Power grid gets smart
28 Mar 2007
Fraunhofer researchers explain how a mix of power resources can be used to save costs, reduce prices and make the electricity supply more reliable:
London – The last major blackout in Europe plunged about 10 million people into darkness: on 4 Nov, 2006 at 10:09 in the evening, when a high-voltage power line was disconnected in Emsland, Lower Saxony, setting off a chain reaction throughout the grid. Power was cut in parts of Germany, France, Belgium, Italy, Austria and Spain, in some cases for two hours.
According to researchers from the Fraunhofer Energy Alliance, the solution to avoiding such blackouts lies in an intelligently managed power grid. This, it believes, would make it possible to reduce energy costs and encourage power users to help to spread the load on the network through a flexible system of real-time pricing.
In a trial project in Stutensee, near Karlsruhe, Fraunhofer has developed a network that is capable of accepting input from a larger number of distributed sources – mainly solar – thanks to intelligent control and management. The local power utility, MVV of Mannheim has confirmed that the peak load has been reduced by 35%.
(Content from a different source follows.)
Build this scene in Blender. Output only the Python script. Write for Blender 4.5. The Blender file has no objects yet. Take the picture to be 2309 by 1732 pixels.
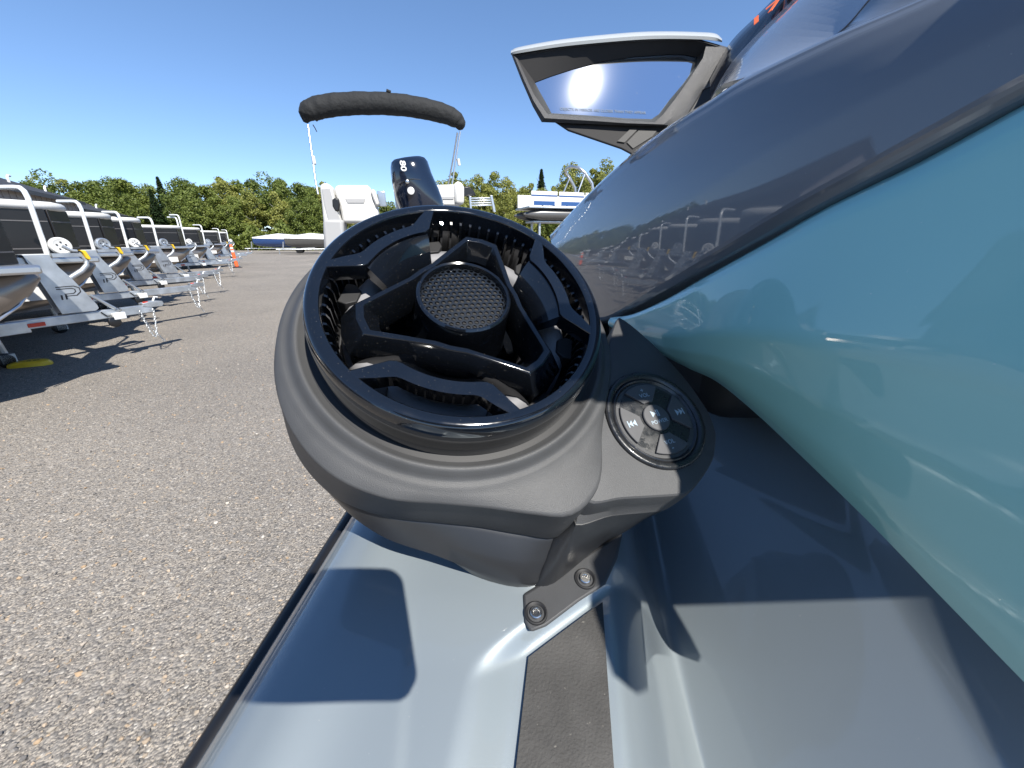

“The power management system serving the community of around 100 households prevents peaks from occurring at the medium-high voltage level of the grid,” explains Thomas Schlegl, who heads the Fraunhofer Energy Alliance. The intelligent control system is built around a set of algorithms that provide scope for the network to adapt to demand – it takes into account how much power is being fed into the network at different points and how much is being consumed.
Another local project, led by the Fraunhofer Institute for Solar Energy Systems, involves sending a text message to alert users at times when a generous amount of solar energy is being produced. Anyone who responded to this call to smooth out peaks in energy consumption was rewarded with a financial incentive.
To make such offers, utilities need a sophisticated electronic communication system, so the Fraunhofer Energy Alliance has made energy management one of the focuses of its work. “Such systems enable the various distributed power producers in a region to be linked together to form a virtual centralised power plant,” Schlegl comments.
Power management is one way of using energy resources more efficiently. But how can power producers test new systems before they go online?
At the Hannover Fair 16-20 April, the Fraunhofer Applications Center for Systems Technology AST and the Fraunhofer Institute for Environmental, Safety and Energy Technology UMSICHT will be presenting a new laboratory that they are in the process of building up, where power grids and the concepts used to manage them can be simulated as a means of optimizing the algorithms on which they are based.
To improve the control of low-voltage power distribution networks, the ISE has teamed up with a number of European partners to draw up the concept for a Power Flow and Power Quality Management System (PoMS). This system can help to integrate the growing number of distributed generation sites into the existing power grid and manage them there. Power management can be optimized on the basis of a wide variety of criteria, including minimizing operating costs, reducing the need for surplus capacity to meet peaks in demand, and minimising the consumption of primary energy sources.
The deregulation of the energy market has led to radical changes that confront grid operators with increasingly complex challenges. The research teams at the Fraunhofer Applications Center for Systems Technology can provide flexible, automated solutions for power management and related data communication needs – to support power producers, grid operators and their sales and marketing departments.